MC$^2$: Monte Carlo Correction for Fast Elliptic PDE Solving

arXiv:2605.09288v1 Announce Type: cross Abstract: Partial differential equation (PDE) solvers underpin scientific computing, but real-world deployment is bounded by compute. Classical Monte Carlo solvers such as Walk-on-Spheres (WoS) are unbiased and geometry-agnostic but are slow. Learned solvers are fast but biased and brittle under distribution shift. We present \textbf{MC$^2$}, a hybrid WoS-Neural Network (WoS-NN) PDE solver that treats a low-budget Monte Carlo solution as a structured estimator of the true field and learns a single-pass neural correction to recover a high-fidelity solution. MC$^2$ matches the accuracy of solutions using over $1000\times$ more Monte Carlo compute, outperforming all evaluated classical, denoising, and neural-operator baselines.

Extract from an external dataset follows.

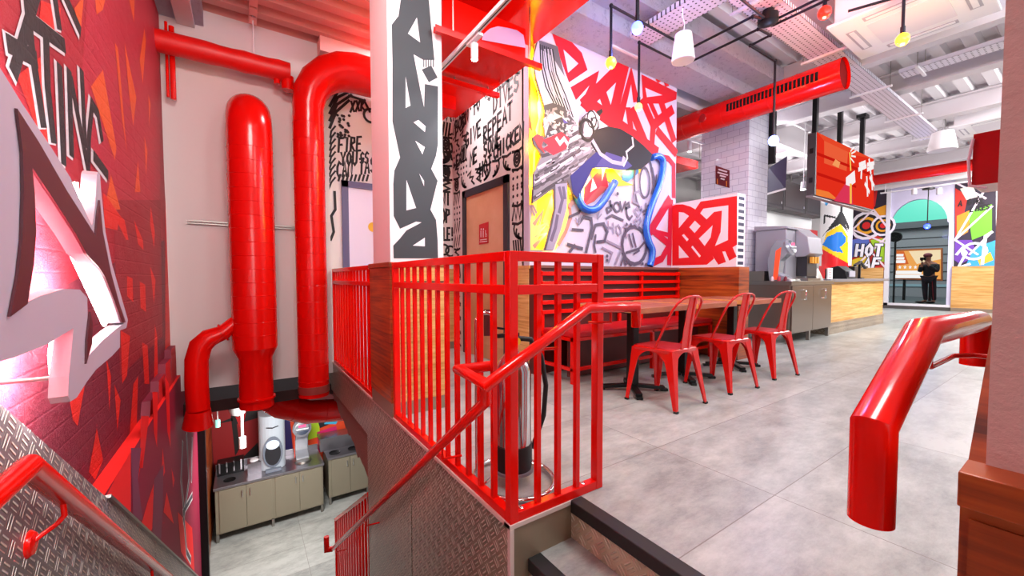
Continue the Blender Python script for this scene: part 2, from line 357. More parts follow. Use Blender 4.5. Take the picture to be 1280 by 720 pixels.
class Art:
    """flat paint or print lying on a wall plane, one thin layer over the other"""
    def __init__(s, ax, val, sgn, step=.00025, conv=(0, 0, 1), matf=None, base=.001):
        s.ax, s.val, s.sgn, s.step, s.n, s.conv = ax, val, sgn, step, 0, conv; s.cnt = 0; s.mb = MB(); s.mb.keepn = True
        s.matf = matf or (lambda h: paint(h)); s.base = base
    def px(s, p):
        q = W(s.conv[0] + p[0] / s.conv[2], s.conv[1] + p[1] / s.conv[2], s.ax, s.val)
        return (q[1], q[2]) if s.ax == 'X' else ((q[0], q[2]) if s.ax == 'Y' else (q[0], q[1]))
    def w3(s, a, d):
        v = s.val + s.sgn * d
        return (v, a[0], a[1]) if s.ax == 'X' else ((a[0], v, a[1]) if s.ax == 'Y' else (a[0], a[1], v))
    def raw(s, c, pts):
        d = s.base + s.n * s.step; s.mb.add([s.w3(p, d) for p in pts], [tuple(range(len(pts)))], c if not isinstance(c, str) else s.matf(c))
    def polyp(s, c, pts): s.raw(c, pts); s.n += 1
    def poly(s, c, pts): s.raw(c, [s.px(p) for p in pts]); s.n += 1
    def polys(s, c, lst):
        for p in lst: s.raw(c, [s.px(q) for q in p])
        s.n += 1
    def linep(s, c, pts, w, inc=True, closed=False):
        if closed: pts = list(pts) + [pts[0]]
        P = [Vector((p[0], p[1])) for p in pts]
        Q = [P[0]]
        for p in P[1:]:
            if (p - Q[-1]).length > 1e-5: Q.append(p)
        if len(Q) > 1:
            n_ = len(Q); ring = closed or ((Q[0] - Q[-1]).length < 1e-4 and n_ > 3); Lf, Rt = [], []
            if ring and (Q[0] - Q[-1]).length < 1e-4: pass
            for i in range(n_):
                if ring: d1 = (Q[i] - Q[i - 1 if i else n_ - 2]).normalized(); d2 = (Q[(i + 1) if i < n_ - 1 else 1] - Q[i]).normalized()
                else: d1 = (Q[i] - Q[i - 1]).normalized() if i else (Q[1] - Q[0]).normalized(); d2 = (Q[i + 1] - Q[i]).normalized() if i < n_ - 1 else d1
                t = d1 + d2
                t = t.normalized() if t.length > .05 else Vector((-d1.y, d1.x))
                k = min(1.8, 1 / max(.3, t.dot(d1))); nn = Vector((-t.y, t.x)) * w / 2 * k
                e = Vector((0, 0))
                if not ring and i == 0: e = -d1 * w * .35
                if not ring and i == n_ - 1: e = d1 * w * .35
                Lf.append(Q[i] + nn + e); Rt.append(Q[i] - nn + e)
            d = s.base + s.n * s.step + (s.cnt % 20) * s.step * .045; s.cnt += 1
            s.mb.add([s.w3(p, d) for p in Lf + Rt], [(i, i + 1, n_ + i + 1, n_ + i) for i in range(n_ - 1)], c if not isinstance(c, str) else s.matf(c))
        if inc: s.n += 1
    def line(s, c, pts, w, inc=True, closed=False): s.linep(c, [s.px(p) for p in pts], w, inc, closed)
    def text(s, c, t, o, du, dv, w, adv=.82):
        for i, ch in enumerate(t):
            for st in FONT.get(ch, []):
                s.line(c, [(o[0] + (i * adv + x) * du[0] + y * dv[0], o[1] + (i * adv + x) * du[1] + y * dv[1]) for x, y in st], w, inc=False)
        s.n += 1
    def textp(s, c, t, o, du, dv, w, adv=.82):
        for i, ch in enumerate(t):
            for st in FONT.get(ch, []):
                s.linep(c, [(o[0] + (i * adv + x) * du[0] + y * dv[0], o[1] + (i * adv + x) * du[1] + y * dv[1]) for x, y in st], w, inc=False)
        s.n += 1
    def disc(s, c, p, r, k=20, sy=1):
        a = s.px(p); s.polyp(c, [(a[0] + r * cos(2 * pi * i / k), a[1] + r * sy * sin(2 * pi * i / k)) for i in range(k)])
    def ring(s, c, p, r, w, sy=1):
        a = s.px(p); s.linep(c, [(a[0] + r * cos(2 * pi * i / 16), a[1] + r * sy * sin(2 * pi * i / 16)) for i in range(17)], w)
    def build(s, name, parent=None): return s.mb.build(name, parent)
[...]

To enable reproducible study of finite-compute PDE solving, we additionally release \textbf{PDEZoo}, the largest standardized elliptic PDE benchmark to date: 2M PDEs spanning five elliptic families and unlimited geometric compositions, with analytic ground truth and multi-budget Monte Carlo trajectories. Together \textbf{MC$^2$} and \textbf{PDEZoo} (1) empirically establish that finite-sample Monte Carlo error is structured, learnable, and correctable in a single forward pass, (2) show that we can solve PDEs $\sim$\textbf{1000x} faster than with just WoS, and (3) provide the evaluation infrastructure the field has so far lacked.